Wann hast du sie wieder getroffen?

Zwei Jahre später, im Jahr 1951, ging ich nach Rom. 1956 traf ich sie dort wieder. Sie hatte sich nicht verändert: ein lebhafter Mensch, der viel zu erzählen hatte, auch lustige Geschichten und immer wieder Lieder trällerte. Immer war sie freundlich und froh, sie lächelte viel und war ein äußerst angenehmer Mensch.

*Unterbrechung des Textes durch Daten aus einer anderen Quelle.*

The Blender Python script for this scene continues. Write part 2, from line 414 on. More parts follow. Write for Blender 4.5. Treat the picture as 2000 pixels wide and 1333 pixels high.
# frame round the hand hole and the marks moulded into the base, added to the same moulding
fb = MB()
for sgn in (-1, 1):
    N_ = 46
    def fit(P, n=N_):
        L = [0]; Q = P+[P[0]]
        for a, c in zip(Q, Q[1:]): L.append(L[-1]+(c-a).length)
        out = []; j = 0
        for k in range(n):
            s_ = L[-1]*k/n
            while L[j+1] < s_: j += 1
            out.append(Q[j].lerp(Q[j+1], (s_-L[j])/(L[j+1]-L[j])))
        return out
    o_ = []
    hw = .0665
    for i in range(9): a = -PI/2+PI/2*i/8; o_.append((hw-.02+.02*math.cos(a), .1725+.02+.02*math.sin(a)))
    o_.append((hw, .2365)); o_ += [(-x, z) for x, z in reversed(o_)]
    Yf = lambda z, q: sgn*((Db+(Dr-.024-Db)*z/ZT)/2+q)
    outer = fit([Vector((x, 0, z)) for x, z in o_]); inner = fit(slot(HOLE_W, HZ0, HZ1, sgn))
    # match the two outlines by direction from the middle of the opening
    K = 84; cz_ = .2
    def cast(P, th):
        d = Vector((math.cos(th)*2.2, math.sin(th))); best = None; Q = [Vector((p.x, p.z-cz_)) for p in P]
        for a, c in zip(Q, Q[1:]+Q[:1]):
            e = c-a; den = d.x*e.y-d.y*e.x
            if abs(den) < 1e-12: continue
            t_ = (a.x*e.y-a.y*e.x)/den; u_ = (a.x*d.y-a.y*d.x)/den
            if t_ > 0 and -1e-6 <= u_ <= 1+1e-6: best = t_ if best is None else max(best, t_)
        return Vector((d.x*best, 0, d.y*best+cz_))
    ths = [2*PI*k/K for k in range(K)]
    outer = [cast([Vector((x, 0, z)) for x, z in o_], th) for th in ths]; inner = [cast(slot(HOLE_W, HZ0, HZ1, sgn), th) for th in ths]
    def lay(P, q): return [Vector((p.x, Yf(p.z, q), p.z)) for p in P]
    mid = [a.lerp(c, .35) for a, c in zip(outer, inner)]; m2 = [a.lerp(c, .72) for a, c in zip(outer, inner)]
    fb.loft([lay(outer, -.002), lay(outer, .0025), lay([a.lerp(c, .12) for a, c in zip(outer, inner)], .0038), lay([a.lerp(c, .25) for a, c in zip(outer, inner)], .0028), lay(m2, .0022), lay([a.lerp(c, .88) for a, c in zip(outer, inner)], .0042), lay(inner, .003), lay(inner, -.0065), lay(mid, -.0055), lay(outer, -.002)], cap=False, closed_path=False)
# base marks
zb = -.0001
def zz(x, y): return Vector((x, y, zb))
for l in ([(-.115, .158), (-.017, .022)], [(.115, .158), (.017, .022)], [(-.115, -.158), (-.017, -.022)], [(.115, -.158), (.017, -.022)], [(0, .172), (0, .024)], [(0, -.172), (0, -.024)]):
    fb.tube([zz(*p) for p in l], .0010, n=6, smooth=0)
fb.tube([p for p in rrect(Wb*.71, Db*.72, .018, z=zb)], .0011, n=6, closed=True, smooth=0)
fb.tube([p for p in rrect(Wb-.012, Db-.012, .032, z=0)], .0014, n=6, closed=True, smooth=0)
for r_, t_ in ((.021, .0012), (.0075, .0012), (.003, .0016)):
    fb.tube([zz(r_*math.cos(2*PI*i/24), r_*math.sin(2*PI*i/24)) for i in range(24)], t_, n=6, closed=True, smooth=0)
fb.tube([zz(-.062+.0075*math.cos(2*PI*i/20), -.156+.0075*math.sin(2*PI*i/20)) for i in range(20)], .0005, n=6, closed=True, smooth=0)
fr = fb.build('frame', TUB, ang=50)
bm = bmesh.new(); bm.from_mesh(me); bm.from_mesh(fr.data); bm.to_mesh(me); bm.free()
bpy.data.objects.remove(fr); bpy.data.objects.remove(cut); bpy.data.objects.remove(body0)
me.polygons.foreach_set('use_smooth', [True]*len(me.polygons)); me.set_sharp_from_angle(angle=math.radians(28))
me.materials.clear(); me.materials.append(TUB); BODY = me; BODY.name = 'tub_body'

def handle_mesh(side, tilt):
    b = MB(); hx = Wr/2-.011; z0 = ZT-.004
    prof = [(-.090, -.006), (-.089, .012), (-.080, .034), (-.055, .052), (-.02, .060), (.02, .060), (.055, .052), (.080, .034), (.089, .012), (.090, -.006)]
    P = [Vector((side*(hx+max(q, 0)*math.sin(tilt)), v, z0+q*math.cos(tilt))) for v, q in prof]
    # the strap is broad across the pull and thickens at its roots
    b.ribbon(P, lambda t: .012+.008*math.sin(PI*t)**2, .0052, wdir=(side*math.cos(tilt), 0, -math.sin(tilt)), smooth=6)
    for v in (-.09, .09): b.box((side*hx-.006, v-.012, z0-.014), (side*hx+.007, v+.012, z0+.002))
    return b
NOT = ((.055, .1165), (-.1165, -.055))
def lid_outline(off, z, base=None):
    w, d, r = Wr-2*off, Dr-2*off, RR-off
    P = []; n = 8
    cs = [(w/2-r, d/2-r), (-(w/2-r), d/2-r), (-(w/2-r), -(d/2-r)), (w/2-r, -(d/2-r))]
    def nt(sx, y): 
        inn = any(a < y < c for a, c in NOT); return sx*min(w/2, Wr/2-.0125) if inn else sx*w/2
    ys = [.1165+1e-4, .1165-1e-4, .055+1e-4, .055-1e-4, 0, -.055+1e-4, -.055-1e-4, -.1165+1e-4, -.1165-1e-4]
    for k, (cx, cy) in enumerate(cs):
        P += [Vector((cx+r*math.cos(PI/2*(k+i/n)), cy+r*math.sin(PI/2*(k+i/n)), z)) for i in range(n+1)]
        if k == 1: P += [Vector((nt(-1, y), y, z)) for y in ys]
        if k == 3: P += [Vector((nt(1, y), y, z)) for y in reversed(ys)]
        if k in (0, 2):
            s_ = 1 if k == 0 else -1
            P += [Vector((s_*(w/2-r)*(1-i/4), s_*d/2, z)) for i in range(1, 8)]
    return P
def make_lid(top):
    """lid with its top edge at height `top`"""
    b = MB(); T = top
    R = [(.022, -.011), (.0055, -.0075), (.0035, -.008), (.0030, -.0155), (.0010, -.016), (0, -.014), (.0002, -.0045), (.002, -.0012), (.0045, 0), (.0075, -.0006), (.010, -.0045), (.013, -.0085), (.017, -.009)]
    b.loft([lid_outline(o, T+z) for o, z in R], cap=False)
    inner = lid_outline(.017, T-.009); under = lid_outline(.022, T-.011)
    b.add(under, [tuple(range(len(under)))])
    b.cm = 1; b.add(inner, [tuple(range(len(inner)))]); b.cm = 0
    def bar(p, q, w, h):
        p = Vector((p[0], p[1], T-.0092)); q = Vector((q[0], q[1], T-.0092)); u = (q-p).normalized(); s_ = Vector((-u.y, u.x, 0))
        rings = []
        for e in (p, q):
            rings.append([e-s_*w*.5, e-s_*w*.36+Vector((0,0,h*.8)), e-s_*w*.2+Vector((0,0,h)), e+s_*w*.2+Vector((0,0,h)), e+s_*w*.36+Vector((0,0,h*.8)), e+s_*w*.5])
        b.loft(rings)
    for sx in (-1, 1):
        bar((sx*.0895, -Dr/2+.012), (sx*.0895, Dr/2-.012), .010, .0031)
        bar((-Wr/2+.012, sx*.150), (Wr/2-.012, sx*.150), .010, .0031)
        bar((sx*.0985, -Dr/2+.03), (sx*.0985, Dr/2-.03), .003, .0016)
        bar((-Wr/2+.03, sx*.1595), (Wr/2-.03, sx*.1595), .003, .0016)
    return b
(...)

Der heilige Josefmaria bat Guadalupe in Rom zu bleiben und an seiner Seite zu arbeiten. In diesen Jahren trafen wir uns gelegentlich. Als ich ihr das letzte Mal begegnete, war sie schon sehr krank und hatte gerade die Krankensalbung empfangen. Auch in dieser Situation blieb Guadalupe ruhig und den Menschen zugewandt. Schließlich zwang sie ihre schwache Gesundheit – sie litt an einem Herzleiden – für immer nach Spanien zurückzukehren.

Was ist dir an Guadalupes Charakter besonders aufgefallen?

Vor allem ihre Natürlichkeit im Umgang mit Gott. Sie war ja eine sehr intelligente Frau, aus einem Guss, sie hatte den großen Wunsch, viele Menschen Gott näher zu bringen. Das wirkte nicht aufgesetzt, es war das Allernatürlichste. Ich kann mich noch ganz genau an den Tag erinnern, als sie mir das Opus Dei erklärte. Sie sprach ohne etwas aufzuzwingen und eröffnete vor meinen Augen ein atemberaubendes Panorama. Sie versuchte überhaupt allen Menschen das Leben angenehmer zu machen, indem sie aufmerksam und ihnen ganz zugewandt war.

Ist dir jemals der Gedanke gekommen, dass Guadalupe eine Heilige war?

Als der Seligsprechungsprozess für sie eingeleitet wurde, erschien mir das als die natürlichste Sache der Welt. In meinen Gedanken hegte ich keinerlei Zweifel daran, dass diese Frau direkt in den Himmel gekommen war. Um ehrlich zu sein: Ich habe nach ihrem Tod bis zur Eröffnung ihres Seligsprechungsprozesses für sie voller Dankbarkeit gebetet. Ich war so dankbar für das, was sie für mich getan hatte.

Die Art und Weise, wie Guadalupe den Geist des Werkes gelebt hatte, in der ihr eigenen, so einfachen Art, hatte mich tief beeindruckt. Sie lebte eine – ich möchte sagen – „normale Heiligkeit“, indem sie versuchte, ihren Mitmenschen das Leben angenehmer zu machen.